Ужас и красота
Бабочки обитают почти на всей планете и издревле привлекали человека своим необычным видом и тройным циклом перерождения, что нашло отражение в культурах многих народов. Есть еще одно интересное свойство этих маленьких чешуекрылых. Если смотреть издали на бабочку, порхающую над цветком, она кажется хрупкой и красивой. Но если увидеть это насекомое в непосредственной близости, то можно в ужасе отшатнуться – подобно Эдгару По, посвятившему один из своих страшных рассказов именно бабочке. Такая двойственность отражена и в массовом восприятии: если одни видят в бабочках олицетворение прекрасного, то другие воспринимают их символом невыразимого ужаса.
Порхая между мирами
Первое чувство, которое возникает у человека при взгляде на беззаботно порхающую бабочку, – ощущение нереальной легкости ее полета. Сама же бабочка кажется существом бесплотным, призрачным. Неудивительно, что это насекомое издавна считалось символом человеческой души. Так, например, древнегреческую богиню души Психею изображали с крыльями бабочки. Когда возлюбленная Эрота Психея, изначально рожденная смертной женщиной, по воле богов Олимпа освободилась от земной бренности, ей дали эти крылья, чтобы она могла свободно летать, не обремененная атрибутами смертности. Древнегреческое слово «бабочка» – ψυχή (psȳchē), что в первую очередь означает «душа» или «ум».

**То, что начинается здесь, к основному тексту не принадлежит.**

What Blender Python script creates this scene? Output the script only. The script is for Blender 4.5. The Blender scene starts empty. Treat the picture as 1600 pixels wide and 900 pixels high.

Считалось, что богиню Психею можно увидеть в образе мотылька, вылетающего из погребального костра. В этом веровании можно увидеть другую важную функцию чешуекрылых: в мифологической картине многих народов они выступают в роли посредников между двумя мирами – миром живых и загробным миром. Так, ацтеки верили, что души покойников, приняв облик красивых бабочек, время от времени навещают своих родственников, дабы заверить, что у них все хорошо. Похожих воззрений придерживались и в Японии, где было принято опасаться белых бабочек – люди считали, что их появление предрекало смерть кого-то из близких. Белая бабочка, производящая впечатление прозрачности и бесплотности, воспринималась как душа умершего, пришедшая позвать кого-то за собой.